On 18 January 2016, CEPI presented the results of an extensive regional survey on foreign policies trends in the four Visegrad Group (V4) countries – the Czech Republic, Poland, Hungary and Slovakia. The survey, coordinated by the Czech Association for International Affairs (AMO) along with CEPI and other partners (CENS CEU in Budapest and IPA in Warsaw) collected data and analysed opinions of more than 430 state officials, researches, journalists, politicians and businessmen on EU issues and foreign policies of their respective countries.

At the CEPI event, also regional perspectives on the EU and V4 future were discussed by Pavol Demeš (GMF), Martin Bútora (Advisor to the Slovak President) together with CEPI Director Milan Ničand AMO Research Director Vít Dostál.

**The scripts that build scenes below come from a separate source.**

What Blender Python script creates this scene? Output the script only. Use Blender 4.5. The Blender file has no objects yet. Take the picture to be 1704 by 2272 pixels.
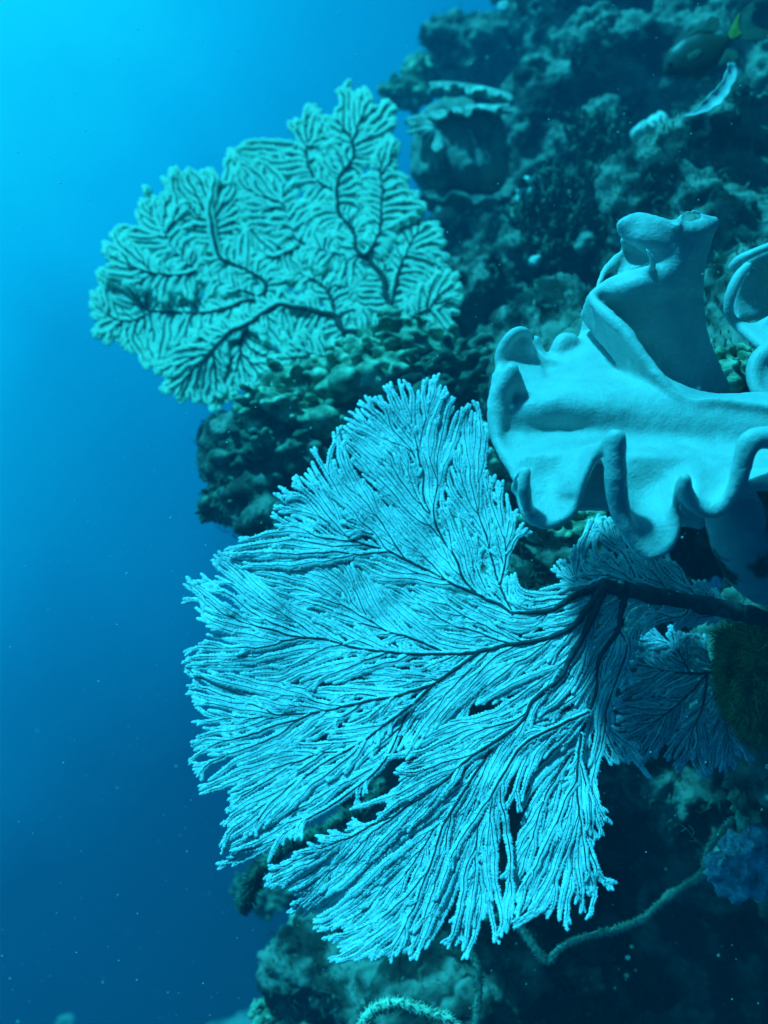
import bpy, math, random
import numpy as np
from mathutils import Vector

# ------------------------------------------------------------------ camera, water light, sun, exposure
scene = bpy.context.scene
COL = scene.collection
random.seed(7)
FOV = math.radians(50.0)
K = 2.0 * math.tan(FOV / 2) / 2272.0          # metres per photo pixel at 1 m

cam_data = bpy.data.cameras.new("camera")
cam = bpy.data.objects.new("camera", cam_data)
COL.objects.link(cam)
cam.location = (0, 0, 0)
cam.rotation_euler = (math.radians(90), 0, 0)
cam_data.sensor_fit = 'VERTICAL'
cam_data.sensor_height = 24.0
cam_data.lens = 12.0 / math.tan(FOV / 2)
cam_data.clip_start = 0.01
cam_data.clip_end = 200.0
cam_data.dof.use_dof = True
cam_data.dof.focus_distance = 0.93
cam_data.dof.aperture_fstop = 3.6
scene.camera = cam
scene.render.resolution_x = 768
scene.render.resolution_y = 1024

scene.view_settings.view_transform = 'Standard'
scene.view_settings.look = 'None'
scene.view_settings.exposure = 0.7
scene.view_settings.gamma = 1.0
scene.cycles.use_denoising = True
scene.cycles.volume_bounces = 0
scene.cycles.max_bounces = 6
scene.cycles.sample_clamp_indirect = 4.0

world = bpy.data.worlds.new("World")
scene.world = world
world.use_nodes = True
wn = world.node_tree.nodes
wl = world.node_tree.links
wn.clear()
w_out = wn.new('ShaderNodeOutputWorld')
w_bg = wn.new('ShaderNodeBackground')
w_tc = wn.new('ShaderNodeTexCoord')
w_dot = wn.new('ShaderNodeVectorMath'); w_dot.operation = 'DOT_PRODUCT'
UP = Vector((-0.72, 0.30, 0.62)).normalized()  # where the water is brightest: up and out from the reef
w_dot.inputs[1].default_value = UP
w_noise = wn.new('ShaderNodeTexNoise')
w_noise.inputs['Scale'].default_value = 4.0
w_noise.inputs['Detail'].default_value = 5.0
w_ma = wn.new('ShaderNodeMath'); w_ma.operation = 'MULTIPLY_ADD'
w_ma.inputs[1].default_value = 0.20
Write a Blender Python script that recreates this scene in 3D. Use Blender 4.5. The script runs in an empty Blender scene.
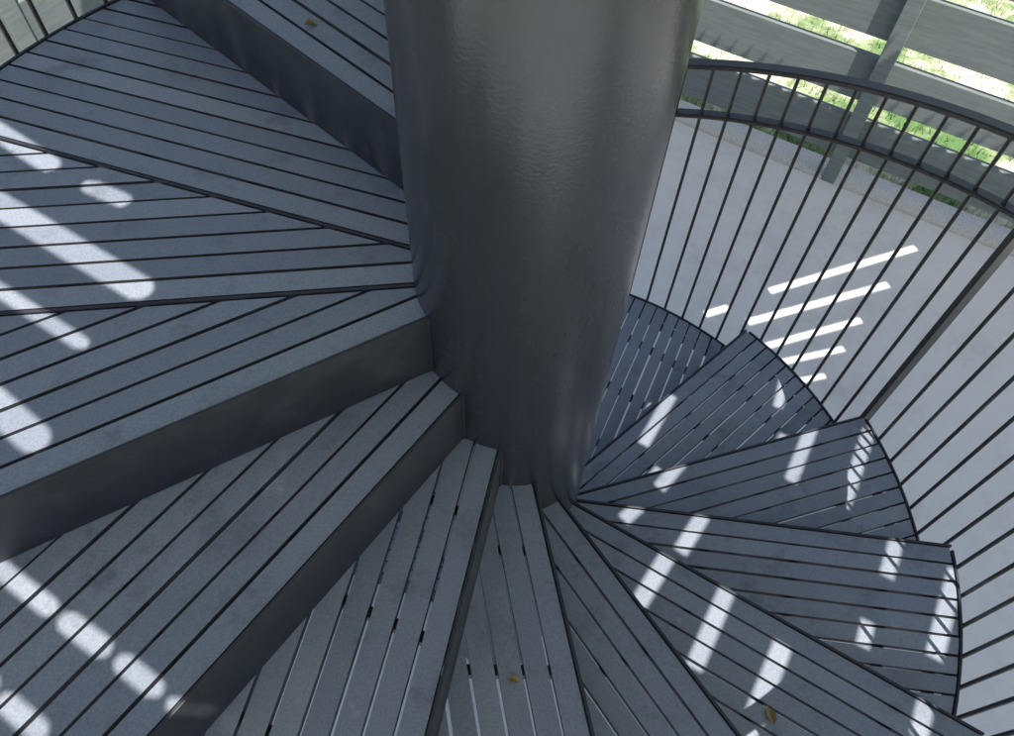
import bpy, bmesh, math, random
from mathutils import Vector, Matrix
random.seed(7)
sc=bpy.context.scene
D2=math.radians
H=0.17; R=0.2064; RO=1.321; DOFF=0.0147; ZF=-14*H
SUN_AZ=D2(-60); SUN_EL=D2(70); ZC=3.5

# ------------------------------------------------------------------ materials
def mat(name):
    m=bpy.data.materials.new(name);m.use_nodes=True;nt=m.node_tree
    return m,nt,nt.nodes['Principled BSDF']
def noise(nt,co,scale,detail=3,rough=.55,vscale=None):
    if vscale:
        mp=nt.nodes.new('ShaderNodeMapping');mp.inputs['Scale'].default_value=vscale;nt.links.new(co,mp.inputs[0]);co=mp.outputs[0]
    n=nt.nodes.new('ShaderNodeTexNoise');n.inputs['Scale'].default_value=scale;n.inputs['Detail'].default_value=detail;n.inputs['Roughness'].default_value=rough
    nt.links.new(co,n.inputs['Vector']);return n.outputs[0]
def ramp(nt,fac,stops):
    r=nt.nodes.new('ShaderNodeValToRGB');e=r.color_ramp.elements
    while len(e)<len(stops): e.new(.5)
    for i,(p,c) in enumerate(stops):
        e[i].position=p;e[i].color=(c,c,c,1) if isinstance(c,(int,float)) else (*c,1)
    nt.links.new(fac,r.inputs[0]);return r.outputs[0]
def mix(nt,a,b,fac,mode='MIX'):
    m=nt.nodes.new('ShaderNodeMix');m.data_type='RGBA';m.blend_type=mode
    for s,v in((0,fac),(6,a),(7,b)):
        if isinstance(v,(int,float)): m.inputs[s].default_value=v
        elif isinstance(v,tuple): m.inputs[s].default_value=(*v,1)
        else: nt.links.new(v,m.inputs[s])
    return m.outputs[2]
def bump(nt,h,st,dist,bs):
    b=nt.nodes.new('ShaderNodeBump');b.inputs['Strength'].default_value=st;b.inputs['Distance'].default_value=dist
    nt.links.new(h,b.inputs['Height']);nt.links.new(b.outputs[0],bs.inputs['Normal'])

M_board,nt,bs=mat('painted_board')
g=nt.nodes.new('ShaderNodeNewGeometry');co=g.outputs['Position']
rnd=ramp(nt,g.outputs['Random Per Island'],[(0,(.240,.266,.315)),(.5,(.288,.315,.366)),(1,(.335,.362,.412))])
sp=noise(nt,co,230,1,.6)
c=mix(nt,rnd,ramp(nt,sp,[(.3,.88),(.5,1.0),(.7,1.13)]),1.0,'MULTIPLY')
st=noise(nt,co,8,7,.74)
c=mix(nt,c,(.13,.14,.16),ramp(nt,st,[(.54,0.),(.69,.6)]))
c=mix(nt,c,(.52,.54,.58),ramp(nt,st,[(.27,.5),(.38,0.)]))
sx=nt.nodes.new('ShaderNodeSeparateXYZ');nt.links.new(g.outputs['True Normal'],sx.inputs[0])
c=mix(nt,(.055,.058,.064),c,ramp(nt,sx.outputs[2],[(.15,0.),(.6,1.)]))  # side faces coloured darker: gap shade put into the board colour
nt.links.new(c,bs.inputs['Base Color'])
nt.links.new(ramp(nt,st,[(.3,.36),(.7,.58)]),bs.inputs['Roughness'])
bump(nt,sp,.2,.0012,bs)

M_steel,nt,bs=mat('dark_steel')
co=nt.nodes.new('ShaderNodeNewGeometry').outputs['Position']
n1=noise(nt,co,11,7,.78)
c=ramp(nt,n1,[(.30,(.030,.031,.038)),(.5,(.040,.042,.051)),(.66,(.062,.064,.076)),(.74,(.15,.155,.17))])
nt.links.new(c,bs.inputs['Base Color']);bs.inputs['Metallic'].default_value=.05
nt.links.new(ramp(nt,n1,[(.3,.36),(.7,.58)]),bs.inputs['Roughness'])
bump(nt,noise(nt,co,160,1),.2,.002,bs)

M_col,nt,bs=mat('column_paint')
co=nt.nodes.new('ShaderNodeNewGeometry').outputs['Position']
n1=noise(nt,co,3,7,.74,(1,1,.45))
c=ramp(nt,n1,[(.3,(.064,.065,.073)),(.5,(.076,.077,.086)),(.72,(.094,.095,.104)),(.8,(.24,.24,.25))])
nt.links.new(c,bs.inputs['Base Color']);bs.inputs['Metallic'].default_value=.45
nt.links.new(ramp(nt,n1,[(.3,.24),(.7,.29)]),bs.inputs['Roughness'])
bump(nt,noise(nt,co,170,1,.5),.11,.002,bs)

M_rail,nt,bs=mat('railing_paint')
co=nt.nodes.new('ShaderNodeNewGeometry').outputs['Position']
n1=noise(nt,co,40,3,.7)
c=ramp(nt,n1,[(.3,(.045,.042,.041)),(.7,(.085,.081,.078))])
nt.links.new(c,bs.inputs['Base Color']);bs.inputs['Metallic'].default_value=.2;bs.inputs['Roughness'].default_value=.4

M_conc,nt,bs=mat('pale_concrete')
co=nt.nodes.new('ShaderNodeNewGeometry').outputs['Position']
c=ramp(nt,noise(nt,co,2.0,8,.76),[(.3,(.68,.655,.625)),(.5,(.82,.80,.77)),(.7,(.88,.86,.83))])
nt.links.new(c,bs.inputs['Base Color']);bs.inputs['Roughness'].default_value=.8

M_peb,nt,bs=mat('pebble_concrete')
co=nt.nodes.new('ShaderNodeNewGeometry').outputs['Position']
v=nt.nodes.new('ShaderNodeTexVoronoi');v.inputs['Scale'].default_value=90;nt.links.new(co,v.inputs['Vector'])
c=ramp(nt,v.outputs['Distance'],[(.1,(.76,.72,.64)),(.5,(.70,.66,.58)),(.8,(.58,.54,.47))])
nt.links.new(c,bs.inputs['Base Color']);bs.inputs['Roughness'].default_value=.85

M_fence,nt,bs=mat('weathered_timber')
tc=nt.nodes.new('ShaderNodeTexCoord').outputs['Object']
n1=noise(nt,tc,9,5,.7,(.5,6,6))
c=ramp(nt,n1,[(.3,(.17,.195,.18)),(.55,(.225,.25,.235)),(.75,(.27,.295,.275))])
nt.links.new(c,bs.inputs['Base Color']);bs.inputs['Roughness'].default_value=.75

M_grass,nt,bs=mat('grass')
g=nt.nodes.new('ShaderNodeNewGeometry');co=g.outputs['Position']
c=ramp(nt,noise(nt,co,1.6,5,.7),[(.38,(.12,.22,.07)),(.48,(.32,.38,.19)),(.55,(.66,.64,.50))])
nt.links.new(c,bs.inputs['Base Color']);bs.inputs['Roughness'].default_value=.9
M_leaf,nt,bs=mat('dry_leaf');bs.inputs['Base Color'].default_value=(.36,.27,.11,1);bs.inputs['Roughness'].default_value=.7
M_gobo,nt,bs=mat('gobo_sheet');bs.inputs['Base Color'].default_value=(.5,.5,.49,1);bs.inputs['Roughness'].default_value=.7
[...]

Presenting the survey results, Mr Dostál underlined that foreign policy elites in the Visegrad countries generally expect unstable and troubling times ahead. Perceptions of priorities on the national and the EU levels overlap to a large extent, with energy, migration, and instability in the EU neighbourhood among top 3 issues in all V4 countries. Also, all of them consider Germany as their most important partner, followed by the United States (except in Hungary). Weighing in on perceived influence of the V4 grouping on the EU level, Slovaks came out of the survey as the most enthusiastic, while Poles as the most sceptical on this matter. “Slovakia is the smallest of Visegrad countries, it therefore sees the V4 group as a force multiplier, and views it as having significant influence in Brussels,” Milan Nič commented on the Slovak results.

One V4, Not Two V2s?

Martin Bútora noted that a lot of things have changed between the collection of survey’s data in mid-2015 and this presentation. Despite differences, V4 managed to attain surprising unity on the matter of refugees. Lots of experts therefore started viewing the Visegrad Four as “not too welcoming” to say the least. Anti-Brussels and anti-Muslim rhetoric have been on the rise, public moods have been shifting. “We have entered an era of distrust,” said Mr Bútora. “Distrust towards national, European and global institutions,” he added. V4 now faces the challenge of avoiding to be viewed as a saboteur to common EU migration policies. Mr Bútora was also worried that with their current attitudes, Central Europeans will encounter significant obstacles in achieving their goals. He also expressed concern about the possibility of a chasm developing within the Visegrad Group. More precisely, while the survey results interpreted intra-V4 relations as excellent, Hungary came out as a somewhat problematic partner. Combined with the recent developments in Poland, Mr Bútora warned of the possibility of ‘two small Visegrads’ evolving within this regional grouping.

Milan Nič expressed further concerns that V4 might be drifting away from Berlin and Brussels which is not in the region’s interests. Recent political changes in Poland might have gone too far, while monitoring mechanism by the EC might backfire and trigger even more anti-EU sentiment. Poland, but also Hungary, could thus become even more euro-sceptic, which once again, would work against our vital interests. According to Vít Dostál, however, changes in Poland are not as permanent as those that have already happened in Hungary. “The Polish government has been doing things that are completely different to what PiS leaders had promised before the elections. People are reacting, this won´t last long,” commented Vít Dostál, adding that Poland´s neighbours should not add fuel to the fire.

How Do We Keep the UK in?

Many factors have hampered further EU enlargement, which has officially been slowed down. “People have put it off their maps,” Mr Demeš reacted to an audience question. A more urgent question these days is not how to get new member states, but how do we make sure that the United Kingdom will not leave the EU. Mr Bútora therefore suggested that the V4 countries coordinate on the issue of social benefits and adopt a joint compromise with London.

NATO, Security issues

The survey´s results have uncovered another interesting challenge. NATO importance came out particularly low in Slovakia. “The challenge is to say that we are NATO, and NATO troops are also our troops,” Mr Bútora commented.

Another interesting issue was elaborated on by Pavol Demeš. In an era of hybrid war, public opinion matters more than ever, as instruments of hybrid war influence our foreign policy. It is therefore unpleasantly surprising, how little we base our policies on actual data, Mr Demeš noted. The Slovak Ministry of Defence, for example, has virtually no data on the public opinion on the military. In the context of hybrid war, this has been viewed as an almost shocking negligence.

The results of the study were presented in the run-up to the Slovak Presidency in the EU Council, as well as the forthcoming NATO summit in Warsaw. Both events are going to be crucial for the Visegrád Group, which in 2016 celebrates its 25th anniversary.